Crítica – Showbiz Kids
Em todo o seu prestígio e fama, o mundo do cinema conseguiu construir uma aura de mágica e glamour que funciona também como uma cortina de fumaça para suas engrenagens não tão encantadoras. É um acordo silencioso que por trás da lendária indústria existem inúmeros e sistemáticos problemas, que vão do puro racismo à falta de oportunidade e assédio moral e sexual. Dessa forma, é fácil esquecer que há crianças crescendo nesses ambientes e trabalhando como se não fossem mais crianças. As mesmas crianças que parecem espertas demais para a idade que tem (e geralmente o são), exibindo talento e maturidade além de seus anos e conquistando audiências, produtores e cheques gordos antes mesmo de completarem quinze anos. É sobre elas que o novo documentário da HBO, Showbiz Kids, quer falar.

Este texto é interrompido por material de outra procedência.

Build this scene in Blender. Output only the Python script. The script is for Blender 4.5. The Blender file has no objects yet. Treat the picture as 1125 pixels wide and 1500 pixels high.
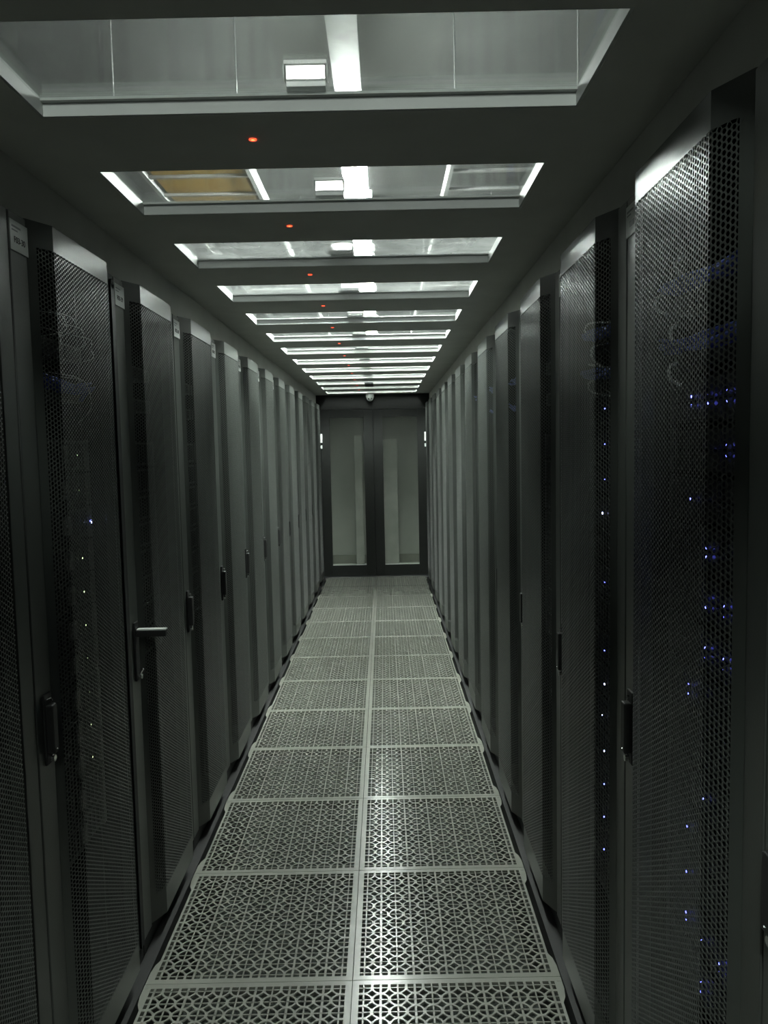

Dirigido e escrito por Alex Winter, a produção busca expor os altos e baixos da carreira de uma estrela mirim, mostrando como uma carreira na indústria do entretenimento em uma idade tão precoce pode afetar profundamente o psicológico e o futuro dessas crianças. Winter faz isso através de entrevistas com atores conhecidos por seus trabalhos na infância, como Evan Rachel Wood, Wil Wheaton, Cameron Boyce e Milla Jovovich. Além disso, ele também conversa um pouco sobre Baby Peggy, a primeira grande estrela mirim americana, e acompanha a jornada de duas crianças em atuação no ramo.
Famosa por ter estrelado os clássicos noventistas “Matilda” e “Uma Babá Quase Perfeita”, Mara Wilson descreve sua experiência em Hollywood como o momento em que todos estão cantando “parabéns pra você” e você não sabe o que fazer. É agradável, mas também desconfortável, assim como o tom do documentário. Winter tece uma linha narrativa que celebra a carreira e o talento destes artistas ao mesmo tempo em que é quase uma parábola de advertência para aqueles que desejam entrar no ramo. Sem abrir mão da leveza de uma conversa sincera, o diretor também se aprofunda em tópicos mais sensíveis, como o aliciamento de menores discutido nos depoimentos de Rachel Wood e Jovovich.
Ao mesmo tempo que a quantidade de tópicos a ser abordados poderia facilitar o trabalho de Winter, ele ainda precisa quebrar toda a mitologia envolvida nessas figuras. Foram crianças exploradas pelos pais? Foram vítimas de abuso por figuras de poder e nunca puderam trazer isso a público (nem terão chance de fazê-lo)? São mimados e arrogantes? O que diretor faz é deixar que elas mesmas contem suas experiências e histórias, ele lhes dá a voz de uma maneira que raramente puderam ter ao longo de suas carreiras e extrai o que há de comum em todas essas perspectivas para, então, analisar esse cenário e destacar seus pontos positivos e negativos.
No entanto, nem tudo agrega. As passagens que acompanham Marc, que está em busca de seu primeiro trabalho, e Demi Singleton, que já conseguiu alguns papéis de destaque no teatro, quase não trazem nada de novo que não tenha sido discutido pelos atores. Com exceção, talvez, do momento em que acompanhamos o menino em uma de suas aulas de atuação. Trechos anteriores mostram que os pais de Marc estão apenas fazendo o que ele quer, mas atuar é mesmo o que ele deseja fazer? Apesar do carisma desses dois, o tempo de tela dedicado a eles poderia ser melhor aproveitado.
Embora não fuja de assuntos pesados como a pedofilia, irresponsabilidade parental e a liberdade excessiva, o documentário perde um pouco de sua força ao se limitar às experiências dos que ainda “saíram por cima”. Ainda assim, Showbiz Kids é um retrato honesto da infância diante das câmeras e dos holofotes. Ele não nega ao espectador o deslumbramento e a energia presente nessas histórias, o que pode explicar porque elas se repitam tanto. Afinal, a cada geração nascem novos sonhadores. Se o mundo é seguro para eles, aí é outra história.